* **Exercise goal**: Write the material out again, line by line, exactly as it is.
__________________________________________________
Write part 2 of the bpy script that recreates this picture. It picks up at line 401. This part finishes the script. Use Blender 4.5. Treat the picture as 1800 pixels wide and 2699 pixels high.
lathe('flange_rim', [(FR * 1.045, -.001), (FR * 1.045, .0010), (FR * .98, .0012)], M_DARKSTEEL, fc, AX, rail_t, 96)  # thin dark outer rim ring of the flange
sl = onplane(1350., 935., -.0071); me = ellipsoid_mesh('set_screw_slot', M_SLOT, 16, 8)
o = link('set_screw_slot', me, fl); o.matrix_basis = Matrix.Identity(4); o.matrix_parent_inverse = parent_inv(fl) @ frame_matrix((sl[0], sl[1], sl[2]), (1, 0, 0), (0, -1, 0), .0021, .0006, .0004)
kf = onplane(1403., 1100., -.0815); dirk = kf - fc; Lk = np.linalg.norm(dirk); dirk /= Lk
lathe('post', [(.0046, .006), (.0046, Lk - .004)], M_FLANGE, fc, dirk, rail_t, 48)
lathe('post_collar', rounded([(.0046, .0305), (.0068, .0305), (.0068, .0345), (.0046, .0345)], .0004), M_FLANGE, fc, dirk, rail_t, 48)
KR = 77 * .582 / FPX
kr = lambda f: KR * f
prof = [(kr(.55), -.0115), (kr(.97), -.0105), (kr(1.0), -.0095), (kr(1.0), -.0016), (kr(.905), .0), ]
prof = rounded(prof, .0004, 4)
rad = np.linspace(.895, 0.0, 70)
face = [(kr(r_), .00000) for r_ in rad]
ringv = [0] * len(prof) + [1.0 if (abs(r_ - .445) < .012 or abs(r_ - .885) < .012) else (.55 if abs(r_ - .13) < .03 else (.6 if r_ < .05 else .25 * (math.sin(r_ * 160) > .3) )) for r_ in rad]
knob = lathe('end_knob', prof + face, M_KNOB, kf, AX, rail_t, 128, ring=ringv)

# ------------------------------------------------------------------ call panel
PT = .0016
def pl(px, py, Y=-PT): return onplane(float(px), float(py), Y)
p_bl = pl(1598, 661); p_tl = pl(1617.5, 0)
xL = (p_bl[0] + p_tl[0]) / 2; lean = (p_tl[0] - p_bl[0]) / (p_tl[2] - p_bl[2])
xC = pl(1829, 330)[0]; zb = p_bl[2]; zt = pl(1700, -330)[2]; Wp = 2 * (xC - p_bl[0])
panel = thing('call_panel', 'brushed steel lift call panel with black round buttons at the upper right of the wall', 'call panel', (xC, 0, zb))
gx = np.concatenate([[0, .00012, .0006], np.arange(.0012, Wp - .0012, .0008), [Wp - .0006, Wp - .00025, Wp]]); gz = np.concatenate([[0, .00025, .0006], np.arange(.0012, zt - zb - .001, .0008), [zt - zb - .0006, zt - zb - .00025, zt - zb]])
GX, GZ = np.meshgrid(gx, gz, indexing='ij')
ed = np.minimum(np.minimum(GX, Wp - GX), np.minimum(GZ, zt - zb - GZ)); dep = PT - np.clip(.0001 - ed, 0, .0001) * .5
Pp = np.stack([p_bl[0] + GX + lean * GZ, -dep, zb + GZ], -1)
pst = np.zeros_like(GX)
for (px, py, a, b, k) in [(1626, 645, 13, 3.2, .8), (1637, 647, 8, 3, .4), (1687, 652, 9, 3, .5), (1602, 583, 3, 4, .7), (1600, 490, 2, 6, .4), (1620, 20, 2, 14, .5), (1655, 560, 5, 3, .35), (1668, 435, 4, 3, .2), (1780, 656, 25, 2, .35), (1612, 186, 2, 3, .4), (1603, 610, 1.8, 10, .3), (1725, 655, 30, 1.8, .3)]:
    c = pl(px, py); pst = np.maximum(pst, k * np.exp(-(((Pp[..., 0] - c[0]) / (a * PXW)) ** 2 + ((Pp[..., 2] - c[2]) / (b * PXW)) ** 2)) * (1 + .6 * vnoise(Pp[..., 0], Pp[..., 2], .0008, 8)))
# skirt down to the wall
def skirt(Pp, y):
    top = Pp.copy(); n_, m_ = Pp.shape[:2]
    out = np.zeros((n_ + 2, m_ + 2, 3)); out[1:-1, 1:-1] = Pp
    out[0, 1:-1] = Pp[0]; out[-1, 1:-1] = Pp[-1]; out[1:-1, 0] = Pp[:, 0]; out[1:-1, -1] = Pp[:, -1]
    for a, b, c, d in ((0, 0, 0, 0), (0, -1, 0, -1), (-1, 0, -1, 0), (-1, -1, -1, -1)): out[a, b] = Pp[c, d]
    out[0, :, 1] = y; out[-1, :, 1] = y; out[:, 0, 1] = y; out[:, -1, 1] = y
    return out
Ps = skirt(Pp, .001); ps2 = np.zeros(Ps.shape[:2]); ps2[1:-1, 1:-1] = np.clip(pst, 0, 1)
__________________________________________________
* **Exercise output**:
Write part 2 of the bpy script that recreates this picture. It picks up at line 401. This part finishes the script. Use Blender 4.5. Treat the picture as 1800 pixels wide and 2699 pixels high.
lathe('flange_rim', [(FR * 1.045, -.001), (FR * 1.045, .0010), (FR * .98, .0012)], M_DARKSTEEL, fc, AX, rail_t, 96)  # thin dark outer rim ring of the flange
sl = onplane(1350., 935., -.0071); me = ellipsoid_mesh('set_screw_slot', M_SLOT, 16, 8)
o = link('set_screw_slot', me, fl); o.matrix_basis = Matrix.Identity(4); o.matrix_parent_inverse = parent_inv(fl) @ frame_matrix((sl[0], sl[1], sl[2]), (1, 0, 0), (0, -1, 0), .0021, .0006, .0004)
kf = onplane(1403., 1100., -.0815); dirk = kf - fc; Lk = np.linalg.norm(dirk); dirk /= Lk
lathe('post', [(.0046, .006), (.0046, Lk - .004)], M_FLANGE, fc, dirk, rail_t, 48)
lathe('post_collar', rounded([(.0046, .0305), (.0068, .0305), (.0068, .0345), (.0046, .0345)], .0004), M_FLANGE, fc, dirk, rail_t, 48)
KR = 77 * .582 / FPX
kr = lambda f: KR * f
prof = [(kr(.55), -.0115), (kr(.97), -.0105), (kr(1.0), -.0095), (kr(1.0), -.0016), (kr(.905), .0), ]
prof = rounded(prof, .0004, 4)
rad = np.linspace(.895, 0.0, 70)
face = [(kr(r_), .00000) for r_ in rad]
ringv = [0] * len(prof) + [1.0 if (abs(r_ - .445) < .012 or abs(r_ - .885) < .012) else (.55 if abs(r_ - .13) < .03 else (.6 if r_ < .05 else .25 * (math.sin(r_ * 160) > .3) )) for r_ in rad]
knob = lathe('end_knob', prof + face, M_KNOB, kf, AX, rail_t, 128, ring=ringv)

# ------------------------------------------------------------------ call panel
PT = .0016
def pl(px, py, Y=-PT): return onplane(float(px), float(py), Y)
p_bl = pl(1598, 661); p_tl = pl(1617.5, 0)
xL = (p_bl[0] + p_tl[0]) / 2; lean = (p_tl[0] - p_bl[0]) / (p_tl[2] - p_bl[2])
xC = pl(1829, 330)[0]; zb = p_bl[2]; zt = pl(1700, -330)[2]; Wp = 2 * (xC - p_bl[0])
panel = thing('call_panel', 'brushed steel lift call panel with black round buttons at the upper right of the wall', 'call panel', (xC, 0, zb))
gx = np.concatenate([[0, .00012, .0006], np.arange(.0012, Wp - .0012, .0008), [Wp - .0006, Wp - .00025, Wp]]); gz = np.concatenate([[0, .00025, .0006], np.arange(.0012, zt - zb - .001, .0008), [zt - zb - .0006, zt - zb - .00025, zt - zb]])
GX, GZ = np.meshgrid(gx, gz, indexing='ij')
ed = np.minimum(np.minimum(GX, Wp - GX), np.minimum(GZ, zt - zb - GZ)); dep = PT - np.clip(.0001 - ed, 0, .0001) * .5
Pp = np.stack([p_bl[0] + GX + lean * GZ, -dep, zb + GZ], -1)
pst = np.zeros_like(GX)
for (px, py, a, b, k) in [(1626, 645, 13, 3.2, .8), (1637, 647, 8, 3, .4), (1687, 652, 9, 3, .5), (1602, 583, 3, 4, .7), (1600, 490, 2, 6, .4), (1620, 20, 2, 14, .5), (1655, 560, 5, 3, .35), (1668, 435, 4, 3, .2), (1780, 656, 25, 2, .35), (1612, 186, 2, 3, .4), (1603, 610, 1.8, 10, .3), (1725, 655, 30, 1.8, .3)]:
    c = pl(px, py); pst = np.maximum(pst, k * np.exp(-(((Pp[..., 0] - c[0]) / (a * PXW)) ** 2 + ((Pp[..., 2] - c[2]) / (b * PXW)) ** 2)) * (1 + .6 * vnoise(Pp[..., 0], Pp[..., 2], .0008, 8)))
# skirt down to the wall
def skirt(Pp, y):
    top = Pp.copy(); n_, m_ = Pp.shape[:2]
    out = np.zeros((n_ + 2, m_ + 2, 3)); out[1:-1, 1:-1] = Pp
    out[0, 1:-1] = Pp[0]; out[-1, 1:-1] = Pp[-1]; out[1:-1, 0] = Pp[:, 0]; out[1:-1, -1] = Pp[:, -1]
    for a, b, c, d in ((0, 0, 0, 0), (0, -1, 0, -1), (-1, 0, -1, 0), (-1, -1, -1, -1)): out[a, b] = Pp[c, d]
    out[0, :, 1] = y; out[-1, :, 1] = y; out[:, 0, 1] = y; out[:, -1, 1] = y
    return out
Ps = skirt(Pp, .001); ps2 = np.zeros(Ps.shape[:2]); ps2[1:-1, 1:-1] = np.clip(pst, 0, 1)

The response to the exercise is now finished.